Hollywood special-effects magician Ray Harryhausen died this week at 93, recalling an era of cinematic creatures that were not just built out of zeroes and ones and were at once cheesier and more captivating because of it. Harryhausen in his turn was inspired by the original King Kong movie, with its stop-motion animation by Willis H. O’Brien.
In the song above, Daniel Johnston retells the tale of Kong, O’Brien and Harryhausen in an a capella recitation vaguely smelling of the blues. In the version below, Tom Waits pays tribute to Johnston but also fulfills the song’s potential by bringing the full blues ape-stank, just as R.H. built upon W.H.O’B.
When I was a kid I thought King Kong was pretty much the saddest movie ever, so I preferred the later Mighty Joe Young, which O’Brien also designed, but which gives the ape a happy ending.
“When I was a kid I thought King Kong was pretty much the saddest movie ever”

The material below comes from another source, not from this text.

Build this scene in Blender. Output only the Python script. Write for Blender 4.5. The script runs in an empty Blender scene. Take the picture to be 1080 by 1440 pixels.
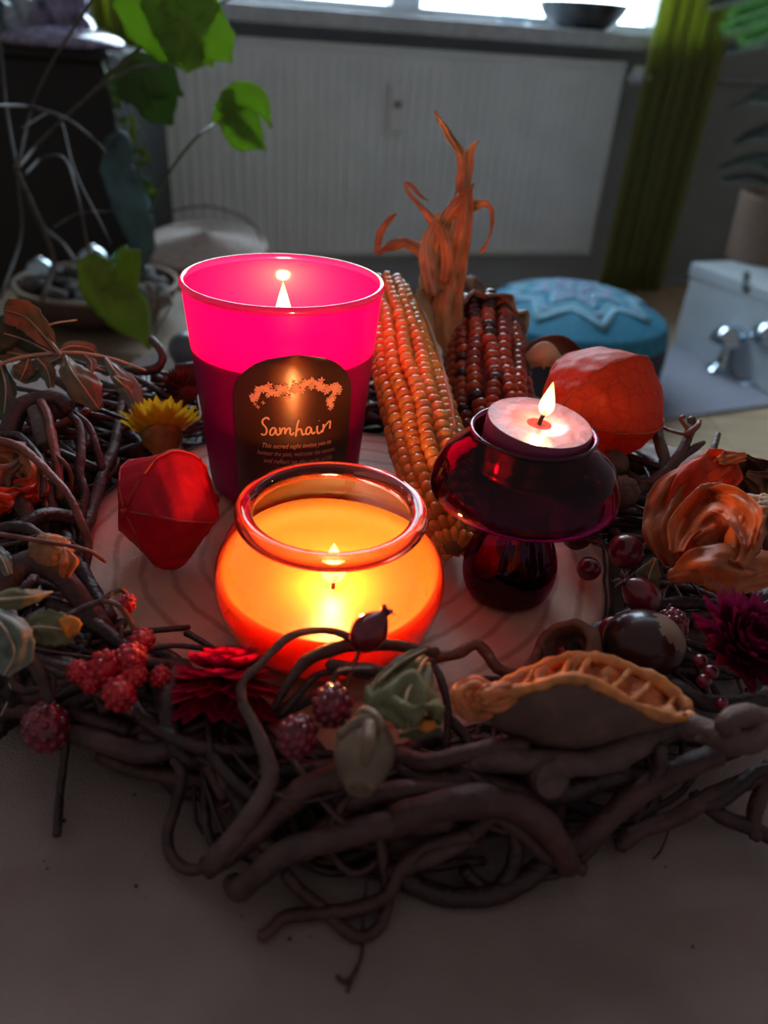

me too. it’s funny and oddly touching to discover from time to time that some things you assumed were merely personal and unremarkable are, in fact, neither. in the spirit of full disclosure, however, the affecting zoetropic marvel that made a ten year old me drip quiet, salty sadness in the back of the paramount theatre in halifax in 1976 came courtesy of dino de laurentiis (though the big ape was no less moving for being so). that was also around the same time that my father took me to see a saturday afternoon matinee screening of “the 7th voyage of sinbad”, a movie that rocked my l’il world very *very* hard. after the following weekend’s matinee of “the golden voyage of sinbad”, i was a harryhausen fanatic for life (despite not actually knowing who he was or what ‘stop motion animation’ might be at the time). it’s not just pixar animators or animation fans that owe harryhausen a great debt – it’s every person who was first submerged in wonder in the dark watching a giant cyclops roasting a sailor on a spit or an impossibly dashing jon phillip law fencing fiercely with a terrifying but hypnotically beautiful and rather mysteriously blue-tinged six-armed hindu goddess. this was such stuff as dreams were made on when i was a kid (and, of course, long before that) and the later realization that *one* man and not a team of artists, animators and technicians conceived, crafted and shot every freaking one of those amazing and wonderful creatures is still just crazy stupid inspiring. such passion.